Enfin, le partenariat prévoit la réalisation d’études spécialisées sur des phénomènes criminels précis, le développement de programmes de formation pour renforcer les compétences des acteurs concernés, ainsi que la coordination des actions internationales à travers les réseaux opérationnels des deux institutions.

Une dynamique de modernisation continue

Au-delà du cadre juridique et institutionnel, l’Observatoire national de la criminalité se projette déjà dans l’avenir. Il ambitionne de développer de nouveaux outils d’analyse et de prédiction afin d’anticiper l’évolution des phénomènes criminels. Il entend également renforcer ses partenariats institutionnels, nationaux et internationaux pour consolider son rôle de centre d’expertise et de référence.

Cette dynamique s’inscrit pleinement dans les Objectifs de développement durable, en particulier l’ODD 16, qui promeut la paix, la justice et des institutions efficaces. Elle traduit également la volonté du Maroc de s’affirmer comme un acteur régional de premier plan dans la production et l’analyse de données criminelles, au service d’une justice moderne, transparente et équitable.

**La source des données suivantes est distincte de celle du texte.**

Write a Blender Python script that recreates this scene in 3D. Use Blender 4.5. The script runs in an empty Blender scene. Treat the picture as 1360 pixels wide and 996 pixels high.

Un outil au service d’une justice éclairée

Avec cette consécration législative, le Maroc entre dans une ère de politique pénale fondée sur la science et les preuves. L’Observatoire national de la criminalité devient un instrument stratégique, au croisement de la statistique, de l’analyse et de la décision publique.

En dotant cet organe d’une mission élargie, d’un rôle consultatif et d’un champ d’action national, le Royaume confirme son engagement dans une réforme profonde de son système judiciaire. Loin de se limiter à la répression, cette approche place la prévention, la compréhension des phénomènes criminels et l’appui scientifique au cœur de la politique pénale.

Ainsi, le Maroc trace une voie originale, conciliant tradition juridique nationale, ouverture aux meilleures pratiques internationales et volonté ferme d’assurer aux citoyens une justice plus efficace, équitable et moderne.